A DNS Flood is a type of DDoS attack in which DNS is employed as a variant of a UDP Flood. Spoofed DNS request packets are sent at a high packet rate and from a large volume of source IP addresses. The victim’s DNS servers believe that these are valid requests, and attempts to respond to each one, which can lead to an exhaustion of the DNS infrastructure until it goes down, taking the victim’s domain down with it. In a less severe instance, a DNS Flood will slow down the response time for legitimate DNS requests.
DNS servers are the phonebook of the Internet, helping requestors find the servers they are looking for. A DNS zone is a section of the domain name space in the DNS; each zone delegates responsibility to a single server cluster.
During a DNS flood, the offender attempts to overbear a particular DNS server (or group of servers), lessening the server’s ability to direct valid requests to zone resources.
A DNS Flood is different to a DNS Amplification attack in several ways. DNS amplification is an asymmetrical DDoS attack, meaning that the attacker only needs to send out a small look-up query with spoof IPs, which makes the spoofed target the recipient of a significantly larger set of DNS responses. The attacker’s goal is to saturate the network by exhausting bandwidth. A DNS Flood, however, is a symmetrical attack. A flood of UDP requests attempt to exhaust server-side assets, such as computer processing units (CPU), generated by scripts running on compromised botnets.

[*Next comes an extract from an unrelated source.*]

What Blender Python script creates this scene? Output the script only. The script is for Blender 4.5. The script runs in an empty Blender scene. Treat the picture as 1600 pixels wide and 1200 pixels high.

A DNS Flood bears closer resemblance to a UDP Flood, since DNS servers rely upon the UDP protocol for name resolution. With UDP-based queries, a full circuit is not established, so spoofing is easier to do. In order to attack a DNS server with a DNS flood, the attacker runs a script from multiple servers. Since Layer 7 attacks like DNS and UDP floods don’t require a response to be effective, the attacker can send packets which are not accurate nor properly formatted. The attacker can spoof the entirety of the packet, including source IP and make it seem as if the attack is derived from multiple sources. Randomized packet data also helps offenders avoid detection by common DDoS mitigation techniques, such as IP filtering.